Выступали только специалисты высокого ранга. Многие заявляли о необходимой открытости в ядерном производстве и энергетике. И ведущий собрание вице-президент АН СССР Е.П. Велихов, на этом собрании избранный и президентом Ядерного общества, засмеявшись, произнес, как под присягой на Библии:
– Да, будем говорить правду, всю правду и одну только правду!
...Эстонский академик Густав Наан лет 20 назад писал, что подобно тому, как в физике действует второй закон термодинамики, и в человеческом обществе, даже в его маленькой ячейке – семье, как и в любой системе, заложено стремление к разбалансированности, энтропии.
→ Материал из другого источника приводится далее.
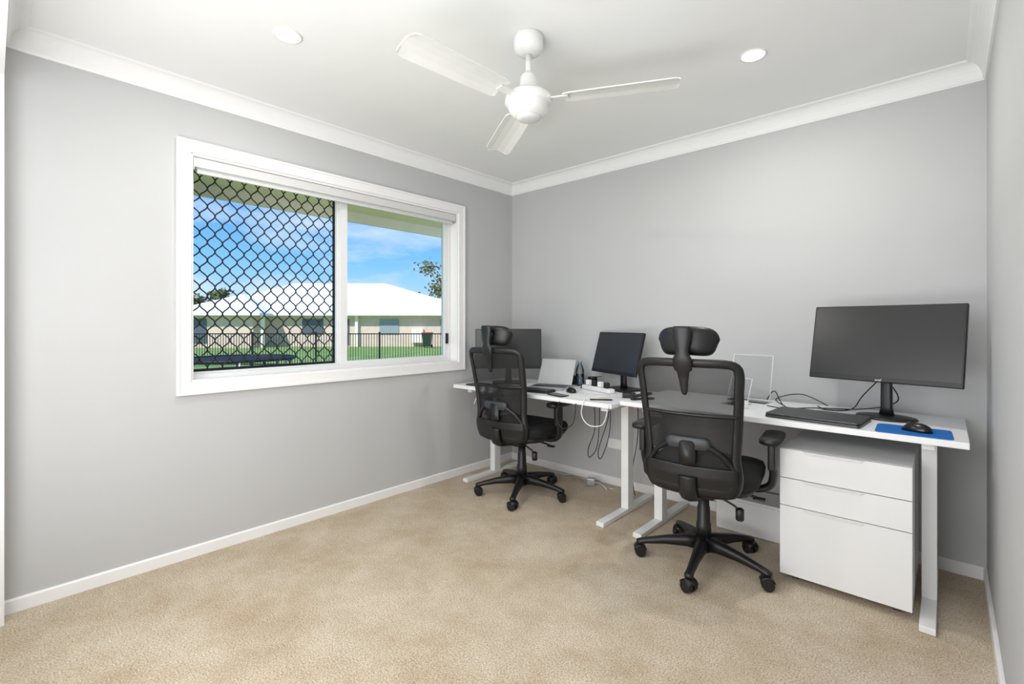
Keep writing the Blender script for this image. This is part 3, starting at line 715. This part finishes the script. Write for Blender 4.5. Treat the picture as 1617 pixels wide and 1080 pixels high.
# ------------------------------------------------------------ world, lights
w = bpy.data.worlds.new('sky'); scene.world = w; w.use_nodes = True; nt = w.node_tree
bg = nt.nodes['Background']; tc = nt.nodes.new('ShaderNodeTexCoord'); sep = nt.nodes.new('ShaderNodeSeparateXYZ')
nt.links.new(tc.outputs['Generated'], sep.inputs[0])
rp = nt.nodes.new('ShaderNodeValToRGB'); e = rp.color_ramp.elements
e[0].position = 0.0; e[0].color = s2l((196,226,250))+(1,)
e[1].position = 0.28; e[1].color = s2l((56,142,232))+(1,)
x = rp.color_ramp.elements.new(0.12); x.color = s2l((128,192,248))+(1,)
nt.links.new(sep.outputs['Z'], rp.inputs['Fac'])
mp_ = nt.nodes.new('ShaderNodeMapping'); mp_.inputs['Scale'].default_value = (1.0,1.0,3.2)
nt.links.new(tc.outputs['Generated'], mp_.inputs['Vector'])
nz = nt.nodes.new('ShaderNodeTexNoise'); nz.inputs['Scale'].default_value = 4.0; nz.inputs['Detail'].default_value = 8; nz.inputs['Roughness'].default_value = 0.55
nt.links.new(mp_.outputs['Vector'], nz.inputs['Vector'])
cr = nt.nodes.new('ShaderNodeValToRGB'); cr.color_ramp.elements[0].position = 0.47; cr.color_ramp.elements[1].position = 0.80
nt.links.new(nz.outputs['Fac'], cr.inputs['Fac'])
mx = nt.nodes.new('ShaderNodeMix'); mx.data_type = 'RGBA'
nt.links.new(cr.outputs['Color'], mx.inputs['Factor']); nt.links.new(rp.outputs['Color'], mx.inputs['A']); mx.inputs['B'].default_value = (0.80,0.86,0.95,1)
nt.links.new(mx.outputs['Result'], bg.inputs['Color']); bg.inputs['Strength'].default_value = 1.2

sl = bpy.data.lights.new('sun','SUN'); sl.energy = 4.2; sl.angle = math.radians(1); sl.color = (1,0.96,0.9)
so = bpy.data.objects.new('sun', sl); COL.objects.link(so)
so.rotation_euler = Vector((-0.25,0.75,-0.8)).to_track_quat('-Z','Y').to_euler()

def area(name, loc, target, sx, sy, en, col=(1,1,1)):
    l = bpy.data.lights.new(name,'AREA'); l.shape='RECTANGLE'; l.size=sx; l.size_y=sy; l.energy=en; l.color=col
    o = bpy.data.objects.new(name,l); COL.objects.link(o); o.location=loc
    o.rotation_euler=(Vector(target)-Vector(loc)).to_track_quat('-Z','Y').to_euler(); return o
area('unseen_soft_fill', (1.8,-3.45,1.65), (1.5,0,0.9), 2.0, 0.8, 29)  # soft fill added out of view behind the camera, not a room fixture
area('unseen_ceiling_fill', (1.8,-3.45,0.6), (1.5,-1.0,2.4), 2.0, 0.6, 29)  # unseen upward fill added to brighten the ceiling, no such fixture here

cd = bpy.data.cameras.new('camera'); co = bpy.data.objects.new('camera', cd); COL.objects.link(co)
co.location = cam_p; co.rotation_euler = (math.pi/2,0,yaw)
cd.sensor_width = 36; cd.lens = 753*36/1617; cd.shift_y = -28/1617; cd.clip_start = 0.02; cd.clip_end = 400
scene.camera = co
Необходима постоянная забота о наладке, регулировании. Иначе могут возникать сбои. Если систему совершенно предоставить самой себе, она, в конце концов, развалится. И любое государственное устройство нуждается в постоянном поддержании порядка. Сталин делал это изуверскими методами. А после него никто, особенно Брежнев всерьез этим не занимался вовсе. Неправда, что в Советском Союзе люди работали только под кнутом, раб не способен на подвижничество. Собственно, провозглашались идеалы, к которым человечество возвращалось тысячелетиями.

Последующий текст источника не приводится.